Definition
Called by Einstein 'the eighth wonder of the world' (attribution disputed but the principle is real). Compounding turns small consistent returns into large sums over decades. A $10,000 investment growing at 8% annually becomes ~$21,589 in 10 years, $46,610 in 20 years, and $100,627 in 30 years — the last decade adds nearly $54,000 by itself. The corollary: starting early matters far more than starting large. A 25-year-old investing $200/month can end up with more than a 35-year-old investing $400/month, both retiring at 65. Compounding also works against you with debt (credit cards, unpaid loans) — high interest compounds against the borrower.
A = P(1 + r/n)^(n·t)
A = final amount, P = principal, r = annual interest rate, n = compounding periods per year, t = years
Example
$10,000 principal at 8% annual return, compounded yearly over 30 years: A = 10,000 × (1.08)^30 = $100,627. Over 40 years: A = 10,000 × (1.08)^40 = $217,245 — more than doubling the 30-year result by adding just one more decade.

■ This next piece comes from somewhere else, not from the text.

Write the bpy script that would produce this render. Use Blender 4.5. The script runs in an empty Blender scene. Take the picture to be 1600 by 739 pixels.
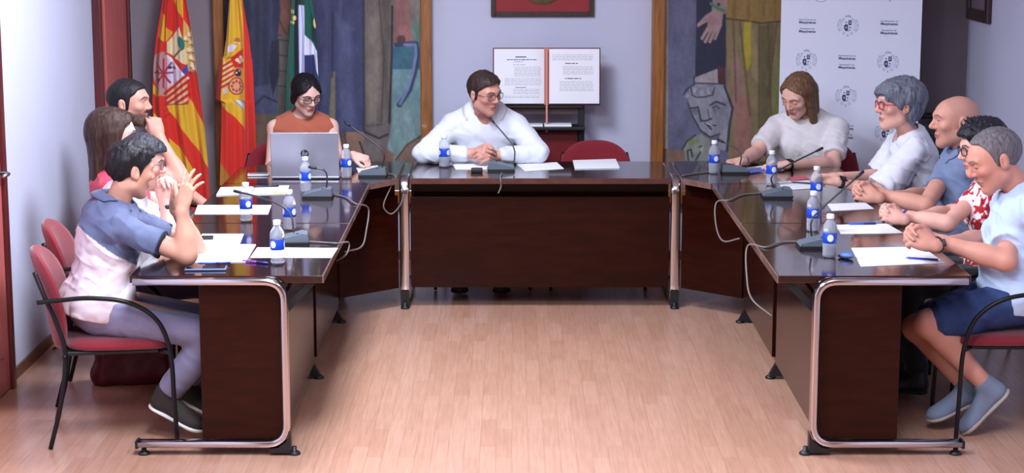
import bpy, bmesh, math, random
import numpy as np
from mathutils import Vector, Matrix
from mathutils.bvhtree import BVHTree
random.seed(7)
RNG = np.random.RandomState(11)
COL = bpy.context.scene.collection
PI = math.pi
f32 = np.float32

# ------------------------------------------------------------------ camera
CF, CTH, CH = 3000.0, 0.173, 2.235           # focal length in px of a 1600 px wide frame, pitch, height
_fw = np.array([0, math.cos(CTH), -math.sin(CTH)]); _up = np.array([0, math.sin(CTH), math.cos(CTH)])
def _ray(px, py): return _fw + np.array([1.0, 0, 0])*(px-800)/CF + _up*(369.5-py)/CF
def atY(px, py, y):
    d = _ray(px, py); t = y/d[1]; return np.array([d[0]*t, y, CH+d[2]*t])
def atZ(px, py, z=0.0):
    d = _ray(px, py); t = (z-CH)/d[2]; return np.array([d[0]*t, d[1]*t, z])
def atX(px, py, x):
    d = _ray(px, py); t = x/d[0]; return np.array([x, d[1]*t, CH+d[2]*t])

# ------------------------------------------------------------------ materials
def lin(c):
    c = np.asarray(c, float)/255.0
    return np.where(c <= 0.04045, c/12.92, ((c+0.055)/1.055)**2.4)
MATS = {}
def mat(name, rgb=(200,200,200), rough=0.6, metal=0.0, spec=0.5, coat=0.0, vcol=False, bump=None, bump_scale=200, noise=0.0,
        noise_scale=8.0, trans=0.0, ior=1.45, emit=None, estr=1.0, sheen=0.0, alpha=1.0, stretch=None, coat_rough=0.05, sss=0.0):
    if name in MATS: return MATS[name]
    m = bpy.data.materials.new(name); m.use_nodes = True
    nt = m.node_tree; b = nt.nodes['Principled BSDF']
    c = lin(rgb)
    b.inputs['Base Color'].default_value = (*c, 1)
    b.inputs['Roughness'].default_value = rough; b.inputs['Metallic'].default_value = metal
    b.inputs['Specular IOR Level'].default_value = spec
    b.inputs['Coat Weight'].default_value = coat; b.inputs['Coat Roughness'].default_value = coat_rough
    b.inputs['Transmission Weight'].default_value = trans; b.inputs['IOR'].default_value = ior
    b.inputs['Sheen Weight'].default_value = sheen; b.inputs['Alpha'].default_value = alpha
    if sss:
        b.inputs['Subsurface Weight'].default_value = sss; b.inputs['Subsurface Radius'].default_value = (0.012,0.005,0.003)
    if emit is not None:
        b.inputs['Emission Color'].default_value = (*lin(emit), 1); b.inputs['Emission Strength'].default_value = estr
    out = None
    if vcol:
        a = nt.nodes.new('ShaderNodeVertexColor'); a.layer_name = 'Col'; out = a.outputs['Color']
    tc = None
    def coords():
        t = nt.nodes.new('ShaderNodeTexCoord'); s = t.outputs['Object']
        if stretch:
            mp = nt.nodes.new('ShaderNodeMapping'); mp.inputs['Scale'].default_value = stretch
            nt.links.new(s, mp.inputs['Vector']); s = mp.outputs['Vector']
        return s
    if noise:
        tc = coords(); n = nt.nodes.new('ShaderNodeTexNoise'); n.inputs['Scale'].default_value = noise_scale; n.inputs['Detail'].default_value = 5
        nt.links.new(tc, n.inputs['Vector'])
        mx = nt.nodes.new('ShaderNodeMix'); mx.data_type = 'RGBA'; mx.blend_type = 'MULTIPLY'; mx.inputs['Factor'].default_value = 1
        rp = nt.nodes.new('ShaderNodeMapRange'); rp.inputs['From Min'].default_value = .3; rp.inputs['From Max'].default_value = .7
        rp.inputs['To Min'].default_value = 1-noise; rp.inputs['To Max'].default_value = 1+noise*.5
        nt.links.new(n.outputs['Fac'], rp.inputs['Value'])
        if out is not None: nt.links.new(out, mx.inputs['A'])
        else: mx.inputs['A'].default_value = (*c, 1)
        nt.links.new(rp.outputs['Result'], mx.inputs['B']); out = mx.outputs['Result']
    if out is not None: nt.links.new(out, b.inputs['Base Color'])
    if bump:
        tc = tc or coords()
        n2 = nt.nodes.new('ShaderNodeTexNoise'); n2.inputs['Scale'].default_value = bump_scale; n2.inputs['Detail'].default_value = 3
        nt.links.new(tc, n2.inputs['Vector'])
        bp = nt.nodes.new('ShaderNodeBump'); bp.inputs['Strength'].default_value = bump; bp.inputs['Distance'].default_value = .002
        nt.links.new(n2.outputs['Fac'], bp.inputs['Height']); nt.links.new(bp.outputs['Normal'], b.inputs['Normal'])
    MATS[name] = m
    return m

def thin_glass(name, refl=.06):
    m = bpy.data.materials.new(name); m.use_nodes = True; nt = m.node_tree; nt.nodes.remove(nt.nodes['Principled BSDF']); out = nt.nodes['Material Output']
    t = nt.nodes.new('ShaderNodeBsdfTransparent'); t.inputs['Color'].default_value = (.97,.97,.98,1); g = nt.nodes.new('ShaderNodeBsdfGlossy'); g.inputs['Roughness'].default_value = .03
    x = nt.nodes.new('ShaderNodeMixShader'); x.inputs['Fac'].default_value = refl; nt.links.new(t.outputs[0], x.inputs[1]); nt.links.new(g.outputs[0], x.inputs[2]); nt.links.new(x.outputs[0], out.inputs['Surface']); return m
def wood(name, c1, c2, rough=0.25, coat=0.3, scale=(2.0, 18.0, 18.0), spec=0.5, coat_rough=.06):
    """streaky wood; scale is the stretch of the noise in object space"""
    if name in MATS: return MATS[name]
    m = bpy.data.materials.new(name); m.use_nodes = True; nt = m.node_tree; b = nt.nodes['Principled BSDF']
    t = nt.nodes.new('ShaderNodeTexCoord'); mp = nt.nodes.new('ShaderNodeMapping'); mp.inputs['Scale'].default_value = scale
    nt.links.new(t.outputs['Object'], mp.inputs['Vector'])
    n = nt.nodes.new('ShaderNodeTexNoise'); n.inputs['Scale'].default_value = 3; n.inputs['Detail'].default_value = 6; n.inputs['Distortion'].default_value = .6
    nt.links.new(mp.outputs['Vector'], n.inputs['Vector'])
    r = nt.nodes.new('ShaderNodeValToRGB'); e = r.color_ramp.elements
    e[0].position = .3; e[0].color = (*lin(c1), 1); e[1].position = .72; e[1].color = (*lin(c2), 1)
    nt.links.new(n.outputs['Fac'], r.inputs['Fac']); nt.links.new(r.outputs['Color'], b.inputs['Base Color'])
    b.inputs['Roughness'].default_value = rough; b.inputs['Coat Weight'].default_value = coat; b.inputs['Coat Roughness'].default_value = coat_rough
    b.inputs['Specular IOR Level'].default_value = spec
    MATS[name] = m; return m

# ------------------------------------------------------------------ object helpers
def link(name, me, parent=None, material=None, smooth=None):
    o = bpy.data.objects.new(name, me); COL.objects.link(o)
    if parent is not None: o.parent = parent
    if material is not None and me is not None:
        for mm in (material if isinstance(material, (list, tuple)) else [material]): me.materials.append(mm)
    if smooth is not None and me is not None:
        for p in me.polygons: p.use_smooth = bool(smooth)
    return o
def tag(o, label=None, cat=None, group=None, kind=None):
    if label: o['label'] = label
    if cat: o['category'] = cat
    if group: o['group'] = group
    if kind: o['kind'] = kind
    return o
def empty(name, loc=(0,0,0), rz=0.0, label=None, cat=None, group=None):
    o = bpy.data.objects.new(name, None); COL.objects.link(o); o.location = loc; o.rotation_euler = (0,0,rz); o.empty_display_size = .1
    return tag(o, label, cat, group)
def copy_tree(o, parent=None):
    c = o.copy(); COL.objects.link(c)
    if parent is not None: c.parent = parent
    for ch in list(o.children): copy_tree(ch, c)
    return c

class MB:
    """gathers shapes into one mesh"""
    def __init__(s): s.v = []; s.f = []; s.m = []; s.sm = []; s.cur = 0
    def add(s, vs, fs, smooth=False):
        n = len(s.v); s.v += [tuple(map(float, v)) for v in vs]
        for f in fs: s.f.append([i+n for i in f]); s.m.append(s.cur); s.sm.append(smooth)
        return s
    def box(s, lo, hi, bev=0.0, M=None):
        lo = np.array(lo, float); hi = np.array(hi, float); lo, hi = np.minimum(lo, hi), np.maximum(lo, hi)
        bev = min(bev, *( (hi-lo)*.49 ))
        if bev <= 0:
            vs = [(x,y,z) for x in (lo[0],hi[0]) for y in (lo[1],hi[1]) for z in (lo[2],hi[2])]
            fs = [(0,1,3,2),(4,6,7,5),(0,4,5,1),(2,3,7,6),(0,2,6,4),(1,5,7,3)]
            if M is not None: vs = [M @ Vector(v) for v in vs]
            return s.add(vs, fs)
        bm = bmesh.new(); bmesh.ops.create_cube(bm, size=1)
        for v in bm.verts: v.co = Vector([(lo[i]+hi[i])/2 + v.co[i]*(hi[i]-lo[i]) for i in range(3)])
        bmesh.ops.bevel(bm, geom=list(bm.edges), offset=bev, segments=2, profile=.5, affect='EDGES')
        s.bm(bm, M); return s
    def bm(s, bm, M=None, smooth=False):
        bm.verts.index_update()
        s.add([(M @ v.co) if M is not None else v.co for v in bm.verts], [[v.index for v in f.verts] for f in bm.faces], smooth); bm.free(); return s
    def prism(s, pts, z0, z1, M=None):
        """polygon in XY between z0 and z1"""
        n = len(pts)
        a = sum(pts[i][0]*pts[(i+1)%n][1]-pts[(i+1)%n][0]*pts[i][1] for i in range(n))
        if a < 0: pts = pts[::-1]
        vs = [(x,y,z0) for x,y in pts]+[(x,y,z1) for x,y in pts]
        if M is not None: vs = [M @ Vector(v) for v in vs]
        fs = [list(range(n))[::-1], list(range(n,2*n))]+[(i,(i+1)%n,n+(i+1)%n,n+i) for i in range(n)]
        return s.add(vs, fs)
    def tube(s, pts, r, n=10, closed=False, flat=None, cap=True):
        """swept tube; r a number or one per point; flat=(a,b) makes an oval of half widths a (in-plane) x b (binormal 'up' axis)"""
        P = [np.array(p, float) for p in pts]; m = len(P)
        rs = r if hasattr(r, '__len__') else [r]*m
        T = []
        for i in range(m):
            a = P[(i-1)%m] if (closed or i>0) else P[i]; b = P[(i+1)%m] if (closed or i<m-1) else P[i]
            t = b-a; T.append(t/(np.linalg.norm(t)+1e-12))
        ref = np.array(flat[2], float) if flat is not None else np.array([0,0,1.0]) if abs(T[0][2])<.9 else np.array([1.0,0,0])
        N = ref-T[0]*(ref@T[0]); N /= np.linalg.norm(N); vs = []
        for i in range(m):
            if flat is not None:
                N = ref-T[i]*(ref@T[i])
            else: N = N-T[i]*(N@T[i])
            N = N/(np.linalg.norm(N)+1e-12); B = np.cross(T[i], N)
            for j in range(n):
                a = 2*PI*j/n
                if flat is not None:
                    ca, sa = math.cos(a), math.sin(a); e = .45
                    vs.append(P[i]+N*flat[0]*math.copysign(abs(ca)**e, ca)+B*flat[1]*math.copysign(abs(sa)**e, sa))
                else: vs.append(P[i]+(N*math.cos(a)+B*math.sin(a))*rs[i])
        fs = []
        for i in range(m if closed else m-1):
            k = (i+1)%m
            for j in range(n): fs.append((i*n+j, i*n+(j+1)%n, k*n+(j+1)%n, k*n+j))
        if cap and not closed: fs.append(list(range(n))[::-1]); fs.append([ (m-1)*n+j for j in range(n)])
        return s.add(vs, fs, True)
    def lathe(s, prof, n=20, M=None, smooth=True):
        vs = []; m = len(prof)
        for r_, z in prof:
            for j in range(n): a = 2*PI*j/n; vs.append((r_*math.cos(a), r_*math.sin(a), z))
        if M is not None: vs = [M @ Vector(v) for v in vs]
        fs = []
        for i in range(m-1):
            for j in range(n): fs.append((i*n+j, i*n+(j+1)%n, (i+1)*n+(j+1)%n, (i+1)*n+j))
        if prof[0][0] > 1e-6: fs.append(list(range(n))[::-1])
        if prof[-1][0] > 1e-6: fs.append([(m-1)*n+j for j in range(n)])
        return s.add(vs, fs, smooth)
    def ball(s, c, r, n=12, R=None):
        r = np.array(r if hasattr(r, '__len__') else (r,r,r), float); prof = []; vs = []; k = n//2
        for i in range(k+1):
            a = PI*i/k
            for j in range(n):
                b = 2*PI*j/n; p = np.array([math.sin(a)*math.cos(b), math.sin(a)*math.sin(b), math.cos(a)])*r
                if R is not None: p = np.array(R) @ p
                vs.append(np.array(c)+p)
        fs = []
        for i in range(k):
            for j in range(n): fs.append((i*n+j, (i+1)*n+j, (i+1)*n+(j+1)%n, i*n+(j+1)%n))
        return s.add(vs, fs, True)
    def mesh(s, name='m'):
        me = bpy.data.meshes.new(name); me.from_pydata(s.v, [], s.f); me.validate(clean_customdata=False)
        if len(me.polygons) == len(s.f):
            me.polygons.foreach_set('material_index', s.m); me.polygons.foreach_set('use_smooth', s.sm)
        me.update(); return me
    def build(s, name, material, parent=None, label=None, cat=None, group=None, kind=None):
        o = link(name, s.mesh(name), parent, material)
        return tag(o, label, cat, group, kind)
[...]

Frequently Asked Questions
What's the Rule of 72?
A quick mental shortcut: divide 72 by the annual return rate to estimate years to double your money. At 8% annual return, money doubles in ~72/8 = 9 years. At 12%: ~6 years. At 4%: ~18 years.
Does compounding work in a savings account?
Yes — high-yield savings accounts compound (typically daily or monthly). But real rates after inflation matter more than nominal rates: a 4% savings account with 3% inflation gives 1% real growth.
Can I lose money from compounding?
The math principle isn't the issue — negative annual returns compound losses too. A -20% year followed by a +20% year leaves you down 4% (100 → 80 → 96), not flat.